Quoting Steve Bennett stevagewp@gmail.com:
On 10/17/07, Christiano Moreschi moreschiwikiman@hotmail.co.uk wrote:
In all fairness, this is probably a consequence of RFA's culture of "must use 100 percent edit summaries before passing"! People quite often write entirely useless edit summaries, aided by the prompt in Preferences, simply to pass RFA. I know I did. Post RFA, however, I realized that updating articles with edit summaries such as "+info" is beyond banal, so I turned the damn prompt off. Now most of my real contributions are without edit summaries. This is, I think, a good thing. Tasting the forbidden fruit labelled "No edit summary" keeps Wikipedia exciting.

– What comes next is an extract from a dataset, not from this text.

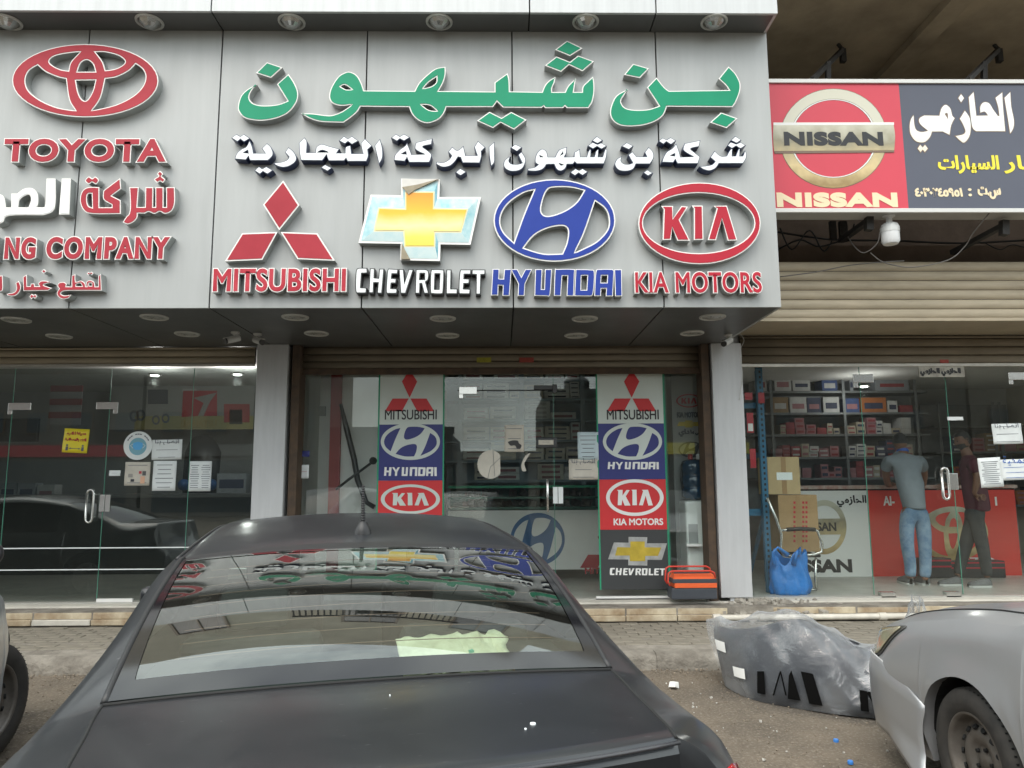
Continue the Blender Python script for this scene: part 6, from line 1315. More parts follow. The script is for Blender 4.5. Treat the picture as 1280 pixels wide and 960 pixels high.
    for x in (-.38, .38):
        for y_ in (.70, 1.65): MB().box((x - .24, y_, .5), (x + .24, y_ + .16, 1.04 + y_ * .05)).build('seat', M['cabin'], root, local=True, bevel=.04); MB().box((x - .12, y_ + .02, 1.06 + y_ * .05), (x + .12, y_ + .13, 1.18 + y_ * .07)).build('headrest', M['cabin'], root, local=True, bevel=.03)
    return S, ys
def line_on(S, ys, col, y0, y1, r, m, root, name, sides=(1, -1), lift=.0):
    for s in sides:
        pts = [(s * rr_[col][0], rr_[col][1], rr_[col][2] + lift) for rr_, yy in zip(S, ys) if y0 <= yy <= y1]
        o = MB().tube(pts, r, 6).build(name, m, root, local=True, smooth=True)
    return o
def cross_line(key, y, x1, r, m, root, name, lift=0, c0=0, c1=8):
    P = section_pts(key(y))[c0:c1 + 1]; pts = [(-x, y, z + lift) for x, z in reversed(P[1:])] + [(x, y, z + lift) for x, z in P]
    return MB().tube(pts, r, 6).build(name, m, root, local=True, smooth=True)
M_tyre = mat('tyre_rubber', (.022, .021, .020), .75, noise=(14, .0), col2=(.05, .045, .04), bump=(60, .25, .003))
M_steelw = mat('steel_wheel', (.19, .175, .16), .5, .5, noise=(7, .0), col2=(.10, .085, .07)); M_alloy = mat('alloy_rim', (.40, .39, .38), .35, .8, noise=(8, .25)); M_hole = mat('wheel_hole', (.006, .006, .006), .8)
def wheel(parent, x, y, side, m_rim, steer=0, style='steel', r=.32, wd=.20, z=None):
    w_ = bpy.data.objects.new('wheel', None); C.objects.link(w_); w_.parent = parent; w_.location = (x, y, z or r); w_.rotation_euler = (0, 0, steer + (0 if side > 0 else math.pi)); h = wd / 2
    # axis +x is outward
    prof = [(r * .64, h * .80), (r * .70, h * .96), (r * .84, h * 1.02), (r * .95, h * .90), (r * .992, h * .72), (r, h * .5), (r, h * .44), (r * .975, h * .43), (r * .975, h * .37), (r, h * .36), (r, h * .04), (r * .975, h * .03), (r * .975, -h * .03), (r, -h * .04), (r, -h * .36), (r * .975, -h * .37), (r * .975, -h * .43), (r, -h * .44), (r * .95, -h * .9), (r * .7, -h), (r * .62, -h * .9)]
    MB().lathe((0, 0, 0), prof, (1, 0, 0), 56).build('tyre', M_tyre, w_, local=True, smooth=True, angle=35)
    tb = MB()
    for k in range(64):
        a = 2 * math.pi * k / 64
        for lo, hi, off in ((.46, .86, .0), (-.86, -.46, .05)):
            aa = a + off; c, s = math.cos(aa), math.sin(aa); e = .012
            P = [((lo * h), aa - e, r * .995), (hi * h, aa - e, r * .975), (hi * h, aa + e, r * .975), (lo * h, aa + e, r * .995)]
            vs = [(px_, math.cos(q) * rr_ * 1.004, math.sin(q) * rr_ * 1.004) for px_, q, rr_ in P]; tb.add(vs, [(0, 1, 2, 3), (3, 2, 1, 0)])
    tb.build('tread_groove', M_hole, w_, local=True)
    if style == 'steel':
        rp = [(r * .66, h * .86), (r * .63, h * .90), (r * .60, h * .70), (r * .57, h * .30), (r * .52, h * .22), (r * .46, h * .42), (r * .38, h * .56), (r * .27, h * .52), (r * .22, h * .34), (r * .13, h * .34), (r * .11, h * .46), (.001, h * .48)]
        MB().lathe((0, 0, 0), rp, (1, 0, 0), 48).build('rim', m_rim, w_, local=True, smooth=True)
        hb = MB()
        for k in range(14):
            a = 2 * math.pi * k / 14; c = Vector((h * .50, math.cos(a) * r * .455, math.sin(a) * r * .455)); hb.lathe(c, [(.001, .006), (.014, .006), (.015, -.004)], Vector((.75, math.cos(a) * .66, math.sin(a) * .66)), 10)
        for k in range(5):
            a = 2 * math.pi * k / 5; hb.lathe((h * .36, math.cos(a) * r * .175, math.sin(a) * r * .175), [(.001, .012), (.009, .012), (.010, 0)], (1, 0, 0), 8)
        tag(hb.build('rim_holes', M_hole, w_, local=True), kind='stuff')
    else:
        MB().lathe((0, 0, 0), [(r * .66, h * .86), (r * .63, h * .90), (r * .60, h * .6), (r * .58, -h * .2), (.001, -h * .2)], (1, 0, 0), 40).build('rim', M_hole if style == 'dark' else m_rim, w_, local=True, smooth=True)
        sp = MB()
        for k in range(7):
            a = 2 * math.pi * k / 7; c, s = math.cos(a), math.sin(a); sp.bar((h * .55, c * r * .10, s * r * .10), (h * .78, c * r * .61, s * r * .61), .026, .04)
        sp.lathe((0, 0, 0), [(r * .16, h * .5), (r * .15, h * .62), (.001, h * .64)], (1, 0, 0), 20); sp.build('spokes', m_rim, w_, local=True, smooth=True, angle=30)
    return w_
def paint(name, col, rough, dust, dcol=(.30, .27, .23), metal=.0, coat=1.0):
    m = bpy.data.materials.new(name); m.use_nodes = True; nt = m.node_tree; N = nt.nodes; L = nt.links; b = N['Principled BSDF']
    t = N.new('ShaderNodeTexCoord'); n = N.new('ShaderNodeTexNoise'); n.inputs['Scale'].default_value = 2.6; n.inputs['Detail'].default_value = 9; n.inputs['Roughness'].default_value = .7; n.inputs['Distortion'].default_value = .6
    L.new(t.outputs['Object'], n.inputs['Vector']); r = N.new('ShaderNodeMapRange'); r.inputs['From Min'].default_value = .35; r.inputs['From Max'].default_value = .75; r.inputs['To Min'].default_value = dust * .35; r.inputs['To Max'].default_value = dust
    L.new(n.outputs['Fac'], r.inputs['Value']); mx_ = N.new('ShaderNodeMix'); mx_.data_type = 'RGBA'; mx_.inputs['A'].default_value = (*col, 1); mx_.inputs['B'].default_value = (*dcol, 1); L.new(r.outputs['Result'], mx_.inputs['Factor'])
    # fine scratches
    v = N.new('ShaderNodeTexNoise'); v.inputs['Scale'].default_value = 60; v.inputs['Detail'].default_value = 3; mp_ = N.new('ShaderNodeMapping'); mp_.inputs['Scale'].default_value = (.35, 1, 1); mp_.inputs['Rotation'].default_value = (0, 0, .5); L.new(t.outputs['Object'], mp_.inputs['Vector']); L.new(mp_.outputs['Vector'], v.inputs['Vector'])
    r2 = N.new('ShaderNodeMapRange'); r2.inputs['From Min'].default_value = .70; r2.inputs['From Max'].default_value = .78; r2.inputs['To Max'].default_value = .22; L.new(v.outputs['Fac'], r2.inputs['Value'])
    m2 = N.new('ShaderNodeMix'); m2.data_type = 'RGBA'; m2.inputs['B'].default_value = (.4, .4, .4, 1); L.new(mx_.outputs['Result'], m2.inputs['A']); L.new(r2.outputs['Result'], m2.inputs['Factor']); L.new(m2.outputs['Result'], b.inputs['Base Color'])
    b.inputs['Metallic'].default_value = metal; b.inputs['Roughness'].default_value = rough; b.inputs['Coat Weight'].default_value = coat
    r3 = N.new('ShaderNodeMapRange'); r3.inputs['From Min'].default_value = .3; r3.inputs['From Max'].default_value = .75; r3.inputs['To Min'].default_value = .09; r3.inputs['To Max'].default_value = .30; L.new(n.outputs['Fac'], r3.inputs['Value']); L.new(r3.outputs['Result'], b.inputs['Coat Roughness'])
    return m
M_rub2 = mat('seal_rubber', (.014, .014, .015), .45); M_blk2 = mat('underbody_black', (.01, .01, .01), .8); M_cabin = mat('cabin_fabric', (.022, .024, .026), .85); M_cabl = mat('cabin_light', (.10, .095, .085), .8)
M_dgl = mat('dark_car_glass', (.006, .008, .009), .05, spec=.8)
M_rgl = glass('rear_glass', (.72, .82, .76), 1.75, dirt=.02, boost=1.8)
# ---------------- dark sedan in the foreground
TH = R(13.3); C0 = Vector((-.335, 2.08, 0))
M_dpaint = paint('charcoal_paint', (.006, .008, .011), .45, .09, (.05, .052, .055), coat=.6)
M_tail = mat('gloss_black_tail', (.004, .004, .005), .45, spec=.25)
ds = empty('parked_car', C0, 'dusty charcoal sedan seen from behind in the foreground with torn carton in its rear window', 'car', rz=TH)
key0 = car_section()
S0, ys0 = build_car(ds, dict(paint=M_dpaint, tail=M_tail, glass=M_rgl, dglass=M_dgl, rubber=M_rub2, black=M_blk2, cabin=M_cabin), key0)
line_on(S0, ys0, 8, -.53, -.01, .0045, M_blk2, ds, 'panel_gap', lift=.000); line_on(S0, ys0, 10, .80, 1.95, .007, M_rub2, ds, 'roof_ditch')
line_on(S0, ys0, 8, .0, .78, .010, M_rub2, ds, 'glass_seal'); cross_line(key0, -.012, 0, .005, M_blk2, ds, 'panel_gap', .001)
MB().tube([(x, -.546 - .13 * (1 - (x / .62) ** 2), z + .003) for x, z in [(-a, b) for a, b in reversed(section_pts(key0(-.535))[1:9])] + section_pts(key0(-.535))[:9]], .0045, 6).build('lip_edge', mat('lip_grey', (.05, .05, .055), .3), ds, local=True, smooth=True)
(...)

Hmm, I got into the habit when I was considering submitting an RfA. I think on the whole it's a good habit, even if I tend to use the same summaries over and over: "create stub", "rd", "recat", "tyop", "c/e". I find it frustrating when people (particularly anons) don't write anything, as it makes it much harder to gauge intent. When someone changes a population figure with no summary, I suspect vandalism. A simple "update pop" would help me believe they're acting in good faith.
Steve
One thing about the whole RfA culture I've had trouble understanding is that the assertion that edit summaries are more important in major than minor changes. Even if an editor is an editor I trust and work well with, if an edit is major I'm likely to look at it in detail. But if an editor I trust marks an edit as minor and I'm even vaguely familiar with the editor I generally will not. So keeping track of what is happening in the minor edits is helpful. Furthermore, many minor edits it isn't always obvious what change was made. For example, if someones replace a comma with a period it is hard to see that change just looking at the difs, even with the helpful colored differences displayed. However, an edit summary of "swap comma with period in 2nd sentence" or something like that makes it much easier to follow.